Page added on December 26, 2007
Brazil has to solve a series of technology and cost-related problems before its newly-discovered oil field with an estimated reserve of up to 8 billion barrels could pump oil for the country and the thirsty world market, analysts said.
In November, state-owned company Petrobras said it discovered some oil reserves in the Tupi field at the Santos Basin off the southern Brazilian shore in the sub-salt layers at a depth of some 5 to 8 km.
The salt structure above the oil reserve is 2 km thick.

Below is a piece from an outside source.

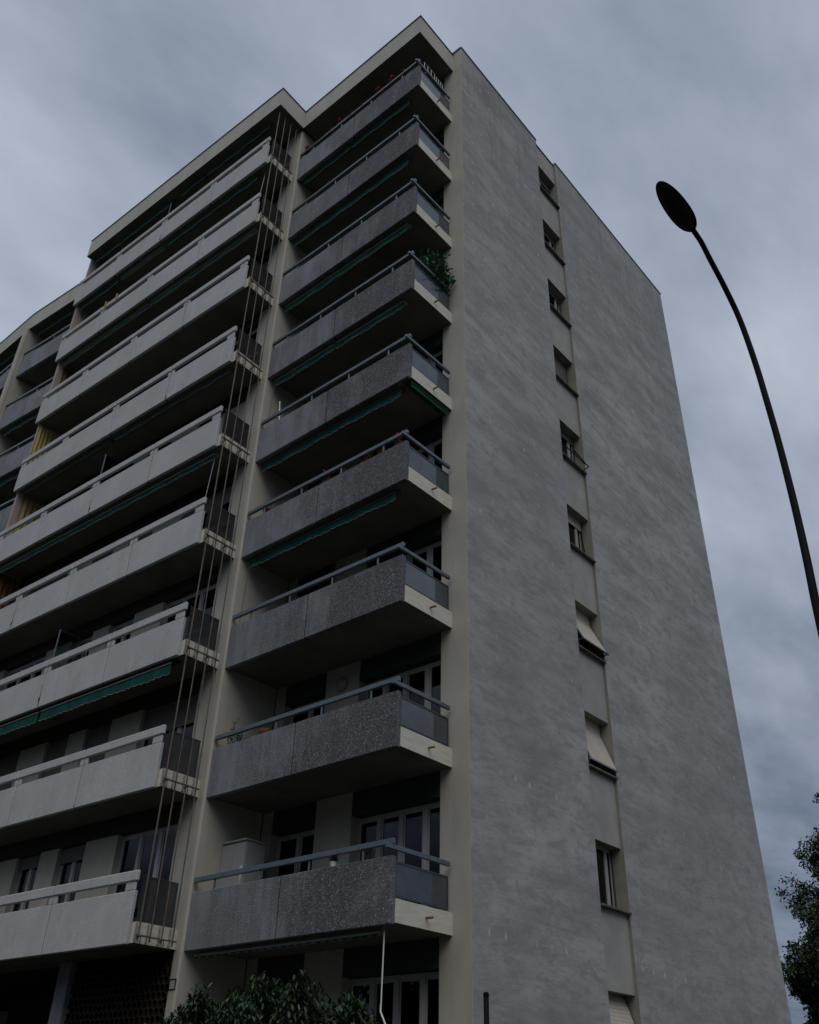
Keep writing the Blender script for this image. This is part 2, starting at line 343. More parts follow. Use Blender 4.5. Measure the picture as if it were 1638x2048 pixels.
MT = dict(
    gable=m_gable(), cream=m_cream(), agg=m_aggregate(), pale=m_white_agg(), frost=m_frost('frosted_glass', (0.50, 0.55, 0.57), (0.80, 0.89, 0.93), 0.30, 0.66, 0.05, 1.65), smoke=m_frost('smoked_glass', (0.46, 0.46, 0.45), (0.46, 0.47, 0.46), 0.30, 0.60, 0.08, 1.45),
    pane=m_glass('window_glass', (0.22, 0.24, 0.25), ior=1.42), clear=m_glass('clear_glass', (0.55, 0.66, 0.64)),
    recess=plain('recess_render', (0.34, 0.335, 0.32), 0.9, 0.15, var=0.08, scale=1.6, bump=0.1),
    reveal=plain('reveal_paint', (0.24, 0.235, 0.195), 0.85, 0.15, var=0.08),
    fascia=plain('fascia_paint', (0.45, 0.44, 0.395), 0.8, 0.2, var=0.07, scale=1.2, stretch=(1.5, 1.5, 0.4), bump=0.06),
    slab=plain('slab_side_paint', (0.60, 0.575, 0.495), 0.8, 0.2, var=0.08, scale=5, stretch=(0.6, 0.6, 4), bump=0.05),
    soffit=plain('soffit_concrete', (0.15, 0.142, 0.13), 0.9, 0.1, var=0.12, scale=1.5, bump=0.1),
    edge=plain('dark_metal_edge', (0.045, 0.043, 0.045), 0.5, 0.4, var=0.1),
    zinc=plain('zinc_flashing', (0.22, 0.24, 0.27), 0.45, 0.5, metal=0.4, var=0.1),
    rail=plain('rail_paint', (0.095, 0.125, 0.150), 0.38, 0.5, var=0.14, scale=9),
    gframe=plain('glass_frame_paint', (0.050, 0.062, 0.072), 0.45, 0.4, var=0.1),
    boxg=plain('shutter_box_green', (0.030, 0.038, 0.036), 0.6, 0.3, var=0.1, scale=2),
    boxb=plain('shutter_band_brown', (0.035, 0.031, 0.026), 0.7, 0.2, var=0.1, scale=2),
    wframe=plain('window_frame_white', (0.38, 0.38, 0.375), 0.45, 0.4, var=0.06),
    teal=plain('awning_canvas', (0.006, 0.060, 0.053), 0.8, 0.15, var=0.22, scale=2.2, stretch=(1, 4, 1)),
    green=plain('side_awning_canvas', (0.006, 0.068, 0.024), 0.8, 0.15, var=0.15, scale=4),
    trim=plain('awning_trim', (0.42, 0.42, 0.38), 0.7, 0.2, var=0.1),
    case=plain('awning_case', (0.085, 0.078, 0.070), 0.5, 0.4, var=0.1),
    casel=plain('awning_case_beige', (0.30, 0.29, 0.26), 0.5, 0.4, var=0.1),
    rod=plain('brown_steel_rod', (0.125, 0.098, 0.080), 0.5, 0.4, var=0.25, scale=6, stretch=(1,1,0.6)),
    rustd=plain('spalled_joint', (0.05, 0.035, 0.025), 0.95, 0.1, var=0.3, scale=30),
    rust=plain('rusty_pipe', (0.20, 0.11, 0.055), 0.8, 0.2, var=0.3, scale=30),
    white=plain('white_paint', (0.75, 0.75, 0.73), 0.5, 0.4, var=0.04),
    slat=plain('beige_roller_slat', (0.47, 0.42, 0.355), 0.6, 0.3, var=0.06, scale=2),
    slatd=plain('grey_brown_slat', (0.13, 0.12, 0.105), 0.6, 0.3, var=0.1),
    sill=plain('stone_sill', (0.125, 0.115, 0.105), 0.85, 0.2, var=0.25, scale=6, bump=0.2),
    black=plain('black_metal', (0.005, 0.005, 0.006), 0.6, 0.10, var=0.1),
    claustra=plain('claustra_brick', (0.030, 0.021, 0.016), 0.85, 0.15, var=0.2, scale=7),
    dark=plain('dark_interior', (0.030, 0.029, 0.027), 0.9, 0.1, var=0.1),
    curtain=plain('net_curtain', (0.42, 0.42, 0.44), 0.9, 0.1, var=0.08, scale=6, stretch=(1, 6, 0.3)),
    pinkwall=plain('pinkish_render', (0.40, 0.335, 0.30), 0.85, 0.15, var=0.08),
    yellow=plain('yellow_canvas', (0.42, 0.335, 0.135), 0.85, 0.15, var=0.15, scale=5, stretch=(6, 6, 0.4)),
    brownc=plain('brown_canvas', (0.16, 0.085, 0.040), 0.85, 0.15, var=0.25, scale=5, stretch=(8, 8, 0.4)),
    terracotta=plain('terracotta', (0.15, 0.065, 0.042), 0.8, 0.2, var=0.15, scale=12),
    wood=plain('weathered_wood', (0.20, 0.12, 0.07), 0.7, 0.25, var=0.25, scale=5, stretch=(1, 1, 6)),
    cabinet=plain('grey_plastic', (0.31, 0.33, 0.335), 0.45, 0.4, var=0.04),
    cloth=plain('turquoise_cloth', (0.10, 0.42, 0.38), 0.85, 0.1, var=0.3, scale=9),
    ochre=plain('ochre_plastic', (0.42, 0.27, 0.09), 0.6, 0.3, var=0.1),
    red=plain('red_petals', (0.42, 0.012, 0.022), 0.6, 0.3, var=0.3, scale=20),
    pink=plain('pink_petals', (0.48, 0.035, 0.16), 0.6, 0.3, var=0.3, scale=20),
    bark=plain('bark', (0.075, 0.060, 0.048), 0.9, 0.1, var=0.3, scale=5, stretch=(3,3,0.6), bump=0.4, bscale=20),
    leafA=m_leaf('laurel_leaf', (0.009, 0.026, 0.008), (0.020, 0.052, 0.015), 0.32),
    leafB=m_leaf('broad_leaf', (0.012, 0.024, 0.010), (0.026, 0.050, 0.017), 0.5, 0.5),
    leafC=m_leaf('balcony_leaf', (0.016, 0.060, 0.034), (0.034, 0.125, 0.062), 0.45, 4),
    twig=plain('dry_twig', (0.12, 0.10, 0.06), 0.9, 0.1),
    tile=plain('roof_tile', (0.10, 0.06, 0.05), 0.85, 0.2, var=0.2, scale=3),
)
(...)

Petrobras has decided to jointly explore it with British company BG and Portugal’s Galp.
“It is a positive factor, but it is subject to costs,” Reginaldo Takara, who works for Standard and Poor’s, a famous provider of credit rating based in the United States, told Xinhua from Sao Paulo.
“It is still too early to speak about it from a credit point of view.” he said.
“The discovery demands significant investments on a new geological frontier, where productions will face high costs and both financial and technical challenges,” said Takara.
Petrobras has publicly announced forecast for production at 100,000 barrels a day (bpd) from a pilot project at Tupi by 2013.
The International Energy Agency (IEA) urged caution on the oil field, saying “with initial estimates based on only two wells, new drilling will be needed before reserves can be proven and a viable production timetable drawn up.”
Brazilian oil expert Giuseppe Bococcoli told Xinhua that Tupi requires a minimum investment of 35 dollars per barrel, before financing costs are taken into account. Part of the problem is that salt must be moved before the oil in the lower layer can be dug out.